Was Quirrell a victim?
justcarol67
justcarol67 at yahoo.com
Mon Nov 10 19:39:59 UTC 2003
No: HPFGUIDX 84503
"Jennifer" wrote:
> After reading the first book...again...I started to think about if
> Quirrell was a victim or a knowledgable co-conspiritor? Did LV take
> him over because he was going to be the DADA the first year that HP
> was going to be at Hogwarts and knew that HP could easily be killed
> or was Quirrell a DE and let his master take over him so he could do
> the same? It all depends if Quirrell was a DE or some poor guy in
> the wrong place at the wrong time.
<snip>
I don't think that Quirrell was a Death Eater. Voldemort says in GoF
that he found Quirrell wandering in a forest in Albania three or four
years earlier and describes him as "young, foolish, and gullible. . .
easy to bend to my will" (GOF p. 654, American edition). He wasn't yet
evil, only weak, and he remains weak, begging his "master" to have
mercy in SS, allowing Voldemort to take possession of his head (ugh).
He seems to have retained some sense of his separateness from
Voldemort, more so than he would under an Imperius curse, for example,
and I for one think that the stuttering is an act that he came up with
more or less on his own, along with the vampire story and garlic
inside the turban.
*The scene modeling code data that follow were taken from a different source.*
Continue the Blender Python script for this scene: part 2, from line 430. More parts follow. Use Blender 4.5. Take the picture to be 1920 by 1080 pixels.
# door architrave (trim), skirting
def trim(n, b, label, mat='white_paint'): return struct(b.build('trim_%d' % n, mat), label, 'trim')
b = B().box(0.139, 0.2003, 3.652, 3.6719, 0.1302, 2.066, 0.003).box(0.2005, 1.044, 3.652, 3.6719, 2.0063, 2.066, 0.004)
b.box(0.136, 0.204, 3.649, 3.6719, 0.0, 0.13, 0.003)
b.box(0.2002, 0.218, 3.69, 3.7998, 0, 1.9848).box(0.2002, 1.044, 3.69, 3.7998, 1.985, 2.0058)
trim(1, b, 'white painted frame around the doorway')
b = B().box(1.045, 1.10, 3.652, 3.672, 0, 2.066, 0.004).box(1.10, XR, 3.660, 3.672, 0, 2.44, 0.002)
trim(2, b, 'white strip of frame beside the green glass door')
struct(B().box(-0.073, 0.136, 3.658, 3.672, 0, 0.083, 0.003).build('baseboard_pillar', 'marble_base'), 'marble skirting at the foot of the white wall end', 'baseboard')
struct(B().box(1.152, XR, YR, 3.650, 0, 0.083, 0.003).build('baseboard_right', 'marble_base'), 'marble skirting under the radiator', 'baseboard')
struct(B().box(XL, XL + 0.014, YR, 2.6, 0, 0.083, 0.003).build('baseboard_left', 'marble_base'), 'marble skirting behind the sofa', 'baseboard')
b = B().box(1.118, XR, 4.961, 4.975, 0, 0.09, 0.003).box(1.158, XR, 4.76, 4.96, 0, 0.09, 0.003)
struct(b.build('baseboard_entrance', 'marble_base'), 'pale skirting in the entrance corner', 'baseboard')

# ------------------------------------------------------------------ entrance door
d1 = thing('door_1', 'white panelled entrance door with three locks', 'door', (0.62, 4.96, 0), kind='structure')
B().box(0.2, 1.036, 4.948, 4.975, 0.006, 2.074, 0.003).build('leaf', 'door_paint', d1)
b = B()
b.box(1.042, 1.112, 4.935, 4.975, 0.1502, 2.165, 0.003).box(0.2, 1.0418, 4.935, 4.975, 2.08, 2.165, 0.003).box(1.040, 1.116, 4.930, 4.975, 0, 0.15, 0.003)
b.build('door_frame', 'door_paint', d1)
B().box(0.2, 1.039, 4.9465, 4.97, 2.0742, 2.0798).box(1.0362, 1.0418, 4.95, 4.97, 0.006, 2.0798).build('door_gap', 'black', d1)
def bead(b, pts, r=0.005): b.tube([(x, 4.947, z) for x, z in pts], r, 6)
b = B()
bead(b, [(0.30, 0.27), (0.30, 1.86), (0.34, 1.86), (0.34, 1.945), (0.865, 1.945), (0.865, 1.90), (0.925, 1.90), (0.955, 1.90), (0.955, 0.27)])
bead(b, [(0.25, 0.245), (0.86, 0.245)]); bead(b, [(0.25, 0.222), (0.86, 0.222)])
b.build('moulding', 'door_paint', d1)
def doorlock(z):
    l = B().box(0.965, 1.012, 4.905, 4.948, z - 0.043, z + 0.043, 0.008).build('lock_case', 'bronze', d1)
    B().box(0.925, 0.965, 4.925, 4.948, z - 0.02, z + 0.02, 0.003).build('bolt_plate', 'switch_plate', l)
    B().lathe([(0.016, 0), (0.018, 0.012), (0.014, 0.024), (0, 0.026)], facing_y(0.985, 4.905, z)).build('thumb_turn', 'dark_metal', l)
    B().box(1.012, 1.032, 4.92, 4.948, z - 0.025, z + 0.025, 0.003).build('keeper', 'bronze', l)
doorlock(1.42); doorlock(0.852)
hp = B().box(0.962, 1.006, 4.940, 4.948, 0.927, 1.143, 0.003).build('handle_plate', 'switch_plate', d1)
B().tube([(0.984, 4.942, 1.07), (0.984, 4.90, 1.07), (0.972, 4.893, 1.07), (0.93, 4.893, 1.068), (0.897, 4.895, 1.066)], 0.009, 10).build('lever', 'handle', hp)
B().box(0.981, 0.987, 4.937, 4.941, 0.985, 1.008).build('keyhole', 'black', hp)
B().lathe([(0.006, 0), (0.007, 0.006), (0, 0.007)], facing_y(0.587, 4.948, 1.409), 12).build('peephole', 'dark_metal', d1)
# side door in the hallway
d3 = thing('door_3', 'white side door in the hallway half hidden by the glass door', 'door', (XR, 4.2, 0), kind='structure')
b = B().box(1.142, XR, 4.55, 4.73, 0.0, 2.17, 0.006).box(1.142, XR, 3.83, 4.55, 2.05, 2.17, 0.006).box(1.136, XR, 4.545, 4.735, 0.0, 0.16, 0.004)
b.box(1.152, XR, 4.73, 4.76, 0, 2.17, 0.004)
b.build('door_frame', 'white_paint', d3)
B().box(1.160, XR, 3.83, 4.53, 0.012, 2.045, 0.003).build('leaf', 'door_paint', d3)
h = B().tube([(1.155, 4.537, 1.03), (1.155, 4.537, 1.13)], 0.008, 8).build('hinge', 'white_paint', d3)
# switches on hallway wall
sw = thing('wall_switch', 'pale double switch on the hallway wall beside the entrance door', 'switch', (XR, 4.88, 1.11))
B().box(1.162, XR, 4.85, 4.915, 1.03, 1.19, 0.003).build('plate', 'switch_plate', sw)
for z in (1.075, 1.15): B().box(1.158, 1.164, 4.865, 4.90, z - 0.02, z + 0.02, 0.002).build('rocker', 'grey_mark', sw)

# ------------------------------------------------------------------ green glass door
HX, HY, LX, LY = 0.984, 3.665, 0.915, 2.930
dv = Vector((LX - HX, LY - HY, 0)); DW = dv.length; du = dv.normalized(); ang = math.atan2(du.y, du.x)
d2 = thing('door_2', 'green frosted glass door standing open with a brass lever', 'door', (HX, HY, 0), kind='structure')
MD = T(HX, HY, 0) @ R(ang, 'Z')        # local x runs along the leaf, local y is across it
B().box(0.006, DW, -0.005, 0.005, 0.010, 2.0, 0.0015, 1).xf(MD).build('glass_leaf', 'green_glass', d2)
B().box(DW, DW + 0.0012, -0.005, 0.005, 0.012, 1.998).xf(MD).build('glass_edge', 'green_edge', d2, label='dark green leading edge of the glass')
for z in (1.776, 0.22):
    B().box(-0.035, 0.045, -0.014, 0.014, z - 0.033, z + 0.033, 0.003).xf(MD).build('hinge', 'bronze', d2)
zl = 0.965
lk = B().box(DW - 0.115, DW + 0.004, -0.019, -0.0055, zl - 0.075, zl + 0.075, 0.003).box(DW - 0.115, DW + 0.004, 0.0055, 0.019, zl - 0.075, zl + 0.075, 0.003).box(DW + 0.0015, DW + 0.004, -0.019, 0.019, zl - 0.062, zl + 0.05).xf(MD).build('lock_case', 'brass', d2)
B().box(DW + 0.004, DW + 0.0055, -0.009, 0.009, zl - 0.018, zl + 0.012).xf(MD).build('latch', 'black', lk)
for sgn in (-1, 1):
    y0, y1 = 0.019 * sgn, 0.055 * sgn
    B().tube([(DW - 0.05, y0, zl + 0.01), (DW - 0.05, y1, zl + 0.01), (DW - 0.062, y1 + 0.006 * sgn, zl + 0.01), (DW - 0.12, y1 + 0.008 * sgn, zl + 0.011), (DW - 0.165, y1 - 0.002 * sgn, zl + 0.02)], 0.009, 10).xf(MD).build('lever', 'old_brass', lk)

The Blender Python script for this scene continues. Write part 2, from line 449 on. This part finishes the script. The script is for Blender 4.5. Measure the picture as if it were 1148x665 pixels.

In other words, he is Voldemort's servant rather
than his slave. He is acting at least partly of his own volition. At
the end, though, he seems to have become wholly evil. Possibly he
thinks that the sorceror's stone will give him as well as Voldemort
immortality. He certainly has no inkling of what's coming to him.
Jen again:
> But who did suspect him? Snape, a past death eater. Snape could
have known about Quirrell and his history as a DE, that is why he kept
his watch and knew to check the Stone while everyone was after the
troll.
<snip>
>
> jen
I think Snape suspects Quirrell because he knows how Dark Wizards
think and he sees through Quirrell's explanations for the newly
acquired timidity (encounter with a vampire) and turban (a garlic
holder) in part because of his skill at Legilimency and in part through
natural shrewdness and a keen intellect. In any case, I would guess
that Quirrell taught at Hogwarts the previous year and that Snape
would already have had his eye on him simply because he was the DADA
teacher, a post that he resents Quirrell for holding. He would have
been instantly suspicious of anything suggesting disguise or concealment.
As an aside, I predict that in the seventh book Snape will prove his
loyalty to Hogwarts and Dumbledore so convincingly that not even Harry
can doubt him and will be rewarded with the DADA class at long last.
I just realized that I haven't answered the question about whether
Quirrell is a victim or a knowledgeable co-conspirator. I think he's
both. A victim, after all, isn't necessarily innocent. In this case,
Quirrell begins as a weak and gullible prospective victim who didn't
practice constant vigilance. I would guess that Barty Crouch Jr. and
Regulus Black began their DE careers in much the same way, and that
Quirrell was reserved for a different fate only because he was still a
child when LV was recruiting his Death Eaters.